The global media mughal could not throw his weight around in London to save the 168-year-old Sunday tabloid even as its star editors are facing prosecution. With the last edition hitting the streets, on Sunday, an era ended. And the immolation also saw the end of the pre-eminent political influence of the last three decades in Britain. Murdoch’s pass to the prime minister’s office is withdrawn; the access code for his editors and senior executives has expired. “ All the unseen deal-making, fixing, manipulation and bullying, as well as that princely sense of entitlement emanating from News International (the holding company of NOTW) headquarters have gone,” writes a columnist, in a British daily.

NOTW’s mischief was not a small thing to ignore. Its editors had hired private detectives to eavesdrop on the family members of a teenaged girl, who was abducted and then killed, in 2002. The private detectives had hacked phones of the family members and in the due course had deleted mails of the girl that intern misled the police investigating the case. There are instances of NOTW bribing police to acquire information, and interfered with a murder investigation.

The incident has brought disgrace even for the UK government as the then editor of the tabloid Andy Coulson had served as the media in-charge for the premier David Cameron. While he is under pressure to take action against Murdoch, Cameron has asked the media baron to sack his chief executive Rebekah Brooks. But, it is not helping to bail himself out of the issue.

While the incident has rattled the media world, the question is: who and how uncovered it? It must be viewed though the prevailing situation of cut throat media competition in Britain taking the timing of Murdoch vouching for taking over BSkyB, the leading provider of pay TV, into consideration.

The Guardian, one of the leading dailies, unearthed the scam through a sting operation conducted by its reporters. “The News of the World's termination is the price Murdoch is willing to pay to halt the accelerating erosion of the British wing of his international empire and to secure full ownership of "the cash machine", the satellite broadcaster BskyB”, it said in its editorial. The venom was evident, when the paper suggested the government stopping Murdoch from acquiring BskyB.

The muck raised in London is the result of the dog fight between the media houses that has also taken the toll on very credibility of the fourth estate.
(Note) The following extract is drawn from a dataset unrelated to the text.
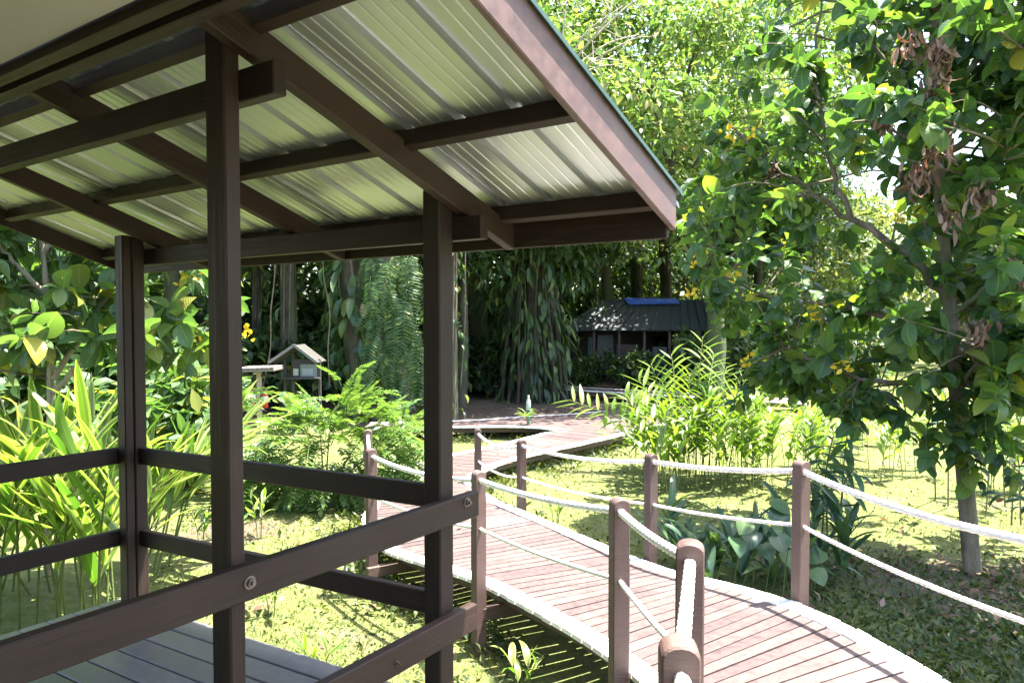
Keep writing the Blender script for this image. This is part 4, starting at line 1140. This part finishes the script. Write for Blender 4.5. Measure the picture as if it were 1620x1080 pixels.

Have we Indian media got anything to learn from this? While hiring private detective for news-gathering is something alien to us, the incident of Tehelka hiring prostitutes to entrap corrupt Army officers had stirred the country even as its editor-in-chief Tarun Tejpal admitting “ethical transgression”. The star journalists figured in Nira Radia tapes changed our perception of their stardom.

The lesson to learn is: media must be in its ethical limits lest the hacks would be seen as the hackers and tools in the hands of powerbrokers.

More dangerously, there is a possibility of journalists unwittingly becoming the parties to the issues in which case they will be killing themselves physically and professionally.

Heard a reporter was about to be fired in a local media house in Bangalore after she was found tipping off a gangster about police planning to eliminate him through an encounter. The rumour is that she was rewarded handsomely by the gangster.

Imagine a rival gang in place of the police and the reporter leaking the information. If she had been killed, we were forced to seen her as a slain and our condolences would have beatified her to the sainthood.

Pray god spares us talking about the ‘rogue reporters’ in the same breath when we remember J Dey, who stood for values of journalism before giving away his life for it.

1 comment:

Kavitha Ebenezer said...

Wow! Really appreciate the clarity on Notw was given after analysis and a warning to our reporters to contemplate how much and how far.